In 2018, state highway officials began fencing off public areas in the Franklin Avenue corridor to deter homeless encampments near busy roadways.
Seven years later, with the fencing still in place, frustration is spilling over among those who use the high-traffic area and Native leaders who want to make it a cultural corridor.
Those concerns bubbled to the surface last month at a public safety meeting of the Metropolitan Urban Indian Directors (MUID), which brings together leaders of local Native-led organizations.
“The fencing is driving me crazy,” MUID Chair Robert Lilligren told Levi Brown, director of tribal affairs for the Minnesota Department of Transportation (MnDOT). “It feels like we’re living in a prison.”
Brown acknowledged that MnDOT had limited tools to address safety concerns along the corridor. In a follow-up interview, he said MnDOT is working on long-term engagement with the Native community and tribal government leaders for “community-led, community driven” solutions.
For many, those solutions can’t come soon enough.
The first time Angela Two Stars turned the corner from Cedar to Franklin to go to All My Relations Arts gallery in 2017, the first things she saw were murals under the Franklin Bridge. To her, it felt like a welcoming invitation into the heart of Minneapolis’ Indigenous community. “I thought, ‘Oh, here’s where my people are,’” she said. “‘This is my community.’”

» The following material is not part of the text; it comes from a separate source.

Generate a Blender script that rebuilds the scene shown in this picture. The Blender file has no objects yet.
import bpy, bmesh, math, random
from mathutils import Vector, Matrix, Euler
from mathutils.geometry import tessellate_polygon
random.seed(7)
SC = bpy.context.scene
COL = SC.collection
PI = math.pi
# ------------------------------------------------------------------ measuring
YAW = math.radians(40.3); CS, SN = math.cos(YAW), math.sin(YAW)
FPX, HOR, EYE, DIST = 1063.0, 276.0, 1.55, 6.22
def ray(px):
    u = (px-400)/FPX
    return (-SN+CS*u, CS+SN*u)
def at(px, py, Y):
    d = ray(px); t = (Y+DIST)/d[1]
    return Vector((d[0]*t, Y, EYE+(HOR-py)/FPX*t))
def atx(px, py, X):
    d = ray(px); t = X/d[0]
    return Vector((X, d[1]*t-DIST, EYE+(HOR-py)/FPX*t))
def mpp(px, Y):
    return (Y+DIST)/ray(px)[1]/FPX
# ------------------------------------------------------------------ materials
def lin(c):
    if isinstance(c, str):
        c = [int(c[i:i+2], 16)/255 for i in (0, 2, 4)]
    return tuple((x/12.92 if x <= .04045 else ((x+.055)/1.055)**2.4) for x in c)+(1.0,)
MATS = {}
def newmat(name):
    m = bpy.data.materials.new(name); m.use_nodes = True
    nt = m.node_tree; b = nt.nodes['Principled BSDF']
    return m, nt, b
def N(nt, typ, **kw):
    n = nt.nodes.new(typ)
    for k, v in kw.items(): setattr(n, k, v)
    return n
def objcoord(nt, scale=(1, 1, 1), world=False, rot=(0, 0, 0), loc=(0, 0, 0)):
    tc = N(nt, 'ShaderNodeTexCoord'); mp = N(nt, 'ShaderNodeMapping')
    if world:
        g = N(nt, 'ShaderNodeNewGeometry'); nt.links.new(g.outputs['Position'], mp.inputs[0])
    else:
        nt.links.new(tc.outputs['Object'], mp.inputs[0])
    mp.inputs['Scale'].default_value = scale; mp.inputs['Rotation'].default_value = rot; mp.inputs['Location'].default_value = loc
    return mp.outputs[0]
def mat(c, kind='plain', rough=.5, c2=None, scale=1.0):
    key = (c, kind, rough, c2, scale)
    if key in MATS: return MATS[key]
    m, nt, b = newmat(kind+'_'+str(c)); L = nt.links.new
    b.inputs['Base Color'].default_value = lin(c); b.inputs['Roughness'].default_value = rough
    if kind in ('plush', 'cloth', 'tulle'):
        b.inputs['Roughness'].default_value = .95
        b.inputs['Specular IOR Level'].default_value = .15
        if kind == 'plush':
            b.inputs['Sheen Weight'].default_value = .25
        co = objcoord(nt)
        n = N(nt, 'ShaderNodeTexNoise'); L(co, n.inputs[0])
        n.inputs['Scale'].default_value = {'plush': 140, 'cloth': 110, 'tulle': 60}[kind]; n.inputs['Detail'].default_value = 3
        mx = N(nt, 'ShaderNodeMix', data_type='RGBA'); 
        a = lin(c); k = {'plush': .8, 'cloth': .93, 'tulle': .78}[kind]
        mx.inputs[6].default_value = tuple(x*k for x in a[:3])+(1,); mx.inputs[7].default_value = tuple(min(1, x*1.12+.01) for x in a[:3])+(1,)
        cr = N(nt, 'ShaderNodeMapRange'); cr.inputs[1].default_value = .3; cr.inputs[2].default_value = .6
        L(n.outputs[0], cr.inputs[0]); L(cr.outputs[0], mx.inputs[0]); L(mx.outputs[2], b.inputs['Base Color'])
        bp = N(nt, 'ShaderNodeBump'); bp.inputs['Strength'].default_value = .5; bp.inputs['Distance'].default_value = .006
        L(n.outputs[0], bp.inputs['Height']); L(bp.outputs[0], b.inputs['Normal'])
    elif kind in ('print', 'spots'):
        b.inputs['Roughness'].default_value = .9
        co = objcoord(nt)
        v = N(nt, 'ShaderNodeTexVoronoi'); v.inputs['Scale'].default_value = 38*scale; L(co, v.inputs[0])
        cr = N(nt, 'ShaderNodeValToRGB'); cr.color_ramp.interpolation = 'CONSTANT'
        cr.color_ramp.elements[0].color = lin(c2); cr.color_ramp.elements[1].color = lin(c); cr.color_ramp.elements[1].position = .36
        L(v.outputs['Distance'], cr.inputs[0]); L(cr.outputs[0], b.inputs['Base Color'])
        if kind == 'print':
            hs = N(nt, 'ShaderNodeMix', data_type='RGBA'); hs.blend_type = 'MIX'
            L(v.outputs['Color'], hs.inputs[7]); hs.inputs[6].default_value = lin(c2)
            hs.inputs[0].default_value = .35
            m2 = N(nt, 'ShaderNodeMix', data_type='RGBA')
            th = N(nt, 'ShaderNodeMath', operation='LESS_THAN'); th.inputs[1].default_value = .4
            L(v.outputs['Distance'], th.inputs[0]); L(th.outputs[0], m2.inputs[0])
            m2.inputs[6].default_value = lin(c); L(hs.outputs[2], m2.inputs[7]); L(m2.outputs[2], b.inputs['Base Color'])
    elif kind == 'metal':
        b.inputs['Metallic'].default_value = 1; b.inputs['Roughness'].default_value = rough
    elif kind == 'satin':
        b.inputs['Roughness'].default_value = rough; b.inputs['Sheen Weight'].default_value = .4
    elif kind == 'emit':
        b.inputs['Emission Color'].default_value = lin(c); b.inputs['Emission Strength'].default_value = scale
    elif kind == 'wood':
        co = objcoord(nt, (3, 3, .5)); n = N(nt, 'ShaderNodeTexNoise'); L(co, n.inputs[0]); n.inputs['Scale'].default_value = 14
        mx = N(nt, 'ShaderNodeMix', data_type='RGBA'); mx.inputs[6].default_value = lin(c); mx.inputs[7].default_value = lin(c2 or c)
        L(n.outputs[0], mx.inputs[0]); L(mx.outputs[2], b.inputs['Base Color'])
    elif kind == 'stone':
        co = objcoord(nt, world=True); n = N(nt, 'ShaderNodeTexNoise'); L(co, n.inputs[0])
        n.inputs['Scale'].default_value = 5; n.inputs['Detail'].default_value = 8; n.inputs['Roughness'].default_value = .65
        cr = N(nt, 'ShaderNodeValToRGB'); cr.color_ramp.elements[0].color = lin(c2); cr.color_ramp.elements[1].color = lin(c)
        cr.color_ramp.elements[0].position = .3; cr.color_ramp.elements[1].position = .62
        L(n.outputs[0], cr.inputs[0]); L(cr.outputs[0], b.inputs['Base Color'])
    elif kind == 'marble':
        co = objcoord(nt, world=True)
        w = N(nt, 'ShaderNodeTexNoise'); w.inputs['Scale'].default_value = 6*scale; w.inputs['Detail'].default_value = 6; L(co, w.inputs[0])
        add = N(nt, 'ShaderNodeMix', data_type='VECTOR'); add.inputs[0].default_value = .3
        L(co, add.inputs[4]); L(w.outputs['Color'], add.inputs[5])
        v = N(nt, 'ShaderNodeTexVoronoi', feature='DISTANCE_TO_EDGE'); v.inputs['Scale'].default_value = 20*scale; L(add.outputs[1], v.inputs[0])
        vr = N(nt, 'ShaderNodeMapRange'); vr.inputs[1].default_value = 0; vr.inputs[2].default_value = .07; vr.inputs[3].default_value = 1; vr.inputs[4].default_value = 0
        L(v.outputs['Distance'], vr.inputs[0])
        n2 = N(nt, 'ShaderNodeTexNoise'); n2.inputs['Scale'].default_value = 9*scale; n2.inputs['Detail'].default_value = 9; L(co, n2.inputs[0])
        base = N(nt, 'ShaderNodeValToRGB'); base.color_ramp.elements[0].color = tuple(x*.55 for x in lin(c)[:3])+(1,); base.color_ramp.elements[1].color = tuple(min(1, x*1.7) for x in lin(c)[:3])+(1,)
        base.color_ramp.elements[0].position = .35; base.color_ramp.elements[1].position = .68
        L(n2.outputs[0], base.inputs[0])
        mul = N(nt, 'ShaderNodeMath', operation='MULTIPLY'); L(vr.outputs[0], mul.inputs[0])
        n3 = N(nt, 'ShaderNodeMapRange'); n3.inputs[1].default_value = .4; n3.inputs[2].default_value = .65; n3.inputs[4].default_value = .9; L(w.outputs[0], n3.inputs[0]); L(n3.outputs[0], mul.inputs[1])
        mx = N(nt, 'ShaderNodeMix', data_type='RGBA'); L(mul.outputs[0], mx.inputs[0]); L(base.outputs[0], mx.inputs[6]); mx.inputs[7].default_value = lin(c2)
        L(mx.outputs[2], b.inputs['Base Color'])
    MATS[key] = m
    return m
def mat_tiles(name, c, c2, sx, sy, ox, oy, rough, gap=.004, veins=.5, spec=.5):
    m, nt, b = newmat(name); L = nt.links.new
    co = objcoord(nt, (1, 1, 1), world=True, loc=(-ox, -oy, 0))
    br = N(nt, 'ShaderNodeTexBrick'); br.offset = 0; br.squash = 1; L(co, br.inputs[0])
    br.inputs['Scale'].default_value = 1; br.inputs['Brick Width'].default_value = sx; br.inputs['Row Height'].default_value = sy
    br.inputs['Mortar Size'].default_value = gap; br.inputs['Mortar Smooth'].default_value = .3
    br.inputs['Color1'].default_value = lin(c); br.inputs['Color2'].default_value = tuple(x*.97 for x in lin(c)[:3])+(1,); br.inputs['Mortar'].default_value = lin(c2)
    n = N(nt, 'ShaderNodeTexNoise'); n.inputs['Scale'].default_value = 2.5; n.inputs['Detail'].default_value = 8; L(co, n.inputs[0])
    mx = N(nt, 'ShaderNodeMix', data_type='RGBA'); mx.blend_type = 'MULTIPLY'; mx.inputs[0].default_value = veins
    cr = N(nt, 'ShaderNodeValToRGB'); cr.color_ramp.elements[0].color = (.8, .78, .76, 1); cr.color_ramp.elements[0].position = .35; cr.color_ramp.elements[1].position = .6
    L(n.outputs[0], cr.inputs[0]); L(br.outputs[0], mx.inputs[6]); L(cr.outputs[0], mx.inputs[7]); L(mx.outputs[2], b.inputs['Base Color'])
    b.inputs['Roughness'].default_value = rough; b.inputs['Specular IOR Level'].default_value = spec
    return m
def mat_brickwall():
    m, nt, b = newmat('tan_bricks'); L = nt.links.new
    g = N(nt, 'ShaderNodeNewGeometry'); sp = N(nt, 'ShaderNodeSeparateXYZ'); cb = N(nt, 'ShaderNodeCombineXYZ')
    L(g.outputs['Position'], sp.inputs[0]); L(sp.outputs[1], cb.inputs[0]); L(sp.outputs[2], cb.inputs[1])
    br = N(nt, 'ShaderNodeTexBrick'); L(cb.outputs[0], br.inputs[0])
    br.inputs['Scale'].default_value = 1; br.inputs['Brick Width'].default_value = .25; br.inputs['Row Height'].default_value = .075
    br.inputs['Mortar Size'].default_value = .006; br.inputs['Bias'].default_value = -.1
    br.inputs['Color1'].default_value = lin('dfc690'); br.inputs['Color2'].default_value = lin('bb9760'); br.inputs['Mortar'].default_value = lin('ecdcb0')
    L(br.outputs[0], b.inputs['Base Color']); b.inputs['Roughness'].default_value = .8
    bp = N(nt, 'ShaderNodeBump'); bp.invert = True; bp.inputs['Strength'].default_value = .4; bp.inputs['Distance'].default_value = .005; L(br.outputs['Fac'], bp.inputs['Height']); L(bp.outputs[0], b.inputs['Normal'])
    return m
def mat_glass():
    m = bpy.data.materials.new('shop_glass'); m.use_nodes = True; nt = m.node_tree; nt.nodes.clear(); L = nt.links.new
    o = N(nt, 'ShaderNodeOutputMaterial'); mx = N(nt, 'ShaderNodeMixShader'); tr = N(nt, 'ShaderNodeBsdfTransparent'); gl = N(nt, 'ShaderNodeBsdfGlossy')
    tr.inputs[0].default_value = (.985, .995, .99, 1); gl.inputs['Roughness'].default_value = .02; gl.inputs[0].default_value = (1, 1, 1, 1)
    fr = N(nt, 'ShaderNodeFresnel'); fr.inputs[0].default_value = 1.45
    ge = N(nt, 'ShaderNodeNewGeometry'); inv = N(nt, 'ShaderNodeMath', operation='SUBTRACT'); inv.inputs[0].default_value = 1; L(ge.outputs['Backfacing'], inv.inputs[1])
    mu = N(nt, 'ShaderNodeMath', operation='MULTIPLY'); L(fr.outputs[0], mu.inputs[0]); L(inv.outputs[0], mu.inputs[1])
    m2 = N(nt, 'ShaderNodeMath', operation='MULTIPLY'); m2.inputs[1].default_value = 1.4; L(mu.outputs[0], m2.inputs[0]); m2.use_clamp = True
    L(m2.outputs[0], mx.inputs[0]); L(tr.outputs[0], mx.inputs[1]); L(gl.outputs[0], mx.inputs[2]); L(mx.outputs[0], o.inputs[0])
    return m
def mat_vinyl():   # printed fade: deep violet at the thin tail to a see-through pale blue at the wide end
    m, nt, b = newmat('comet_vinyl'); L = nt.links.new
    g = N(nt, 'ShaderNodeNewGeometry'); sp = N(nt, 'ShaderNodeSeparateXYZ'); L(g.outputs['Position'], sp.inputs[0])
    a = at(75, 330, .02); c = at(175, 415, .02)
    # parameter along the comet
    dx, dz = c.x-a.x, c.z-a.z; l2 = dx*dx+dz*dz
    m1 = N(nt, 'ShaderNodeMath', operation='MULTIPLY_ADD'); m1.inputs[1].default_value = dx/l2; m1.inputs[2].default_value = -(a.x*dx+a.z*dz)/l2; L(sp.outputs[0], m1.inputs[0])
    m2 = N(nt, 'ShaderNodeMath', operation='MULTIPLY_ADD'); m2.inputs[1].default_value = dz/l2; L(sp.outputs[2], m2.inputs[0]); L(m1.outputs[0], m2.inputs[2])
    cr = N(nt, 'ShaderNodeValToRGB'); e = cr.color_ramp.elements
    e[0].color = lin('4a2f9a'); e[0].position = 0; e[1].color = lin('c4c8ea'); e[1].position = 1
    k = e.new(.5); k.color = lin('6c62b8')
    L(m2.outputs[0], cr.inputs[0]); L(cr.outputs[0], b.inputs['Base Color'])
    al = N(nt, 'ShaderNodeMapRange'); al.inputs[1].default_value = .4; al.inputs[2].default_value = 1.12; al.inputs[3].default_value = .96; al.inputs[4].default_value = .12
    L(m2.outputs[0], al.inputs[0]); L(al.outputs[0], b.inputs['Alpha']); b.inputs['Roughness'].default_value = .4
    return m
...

The area no longer feels inviting, she said. “The first thing you see is all these fences, and it makes you feel like, ‘Oh, here’s where the Natives are.’ It kind of creates this feeling of, it’s dangerous, it’s not safe. And that’s furthest from the truth of what we’re doing here,” said Two Stars, vice president of arts and culture at the Native American Community Development Institute (NACDI) and the arts director of All My Relations Arts gallery, a program of NACDI.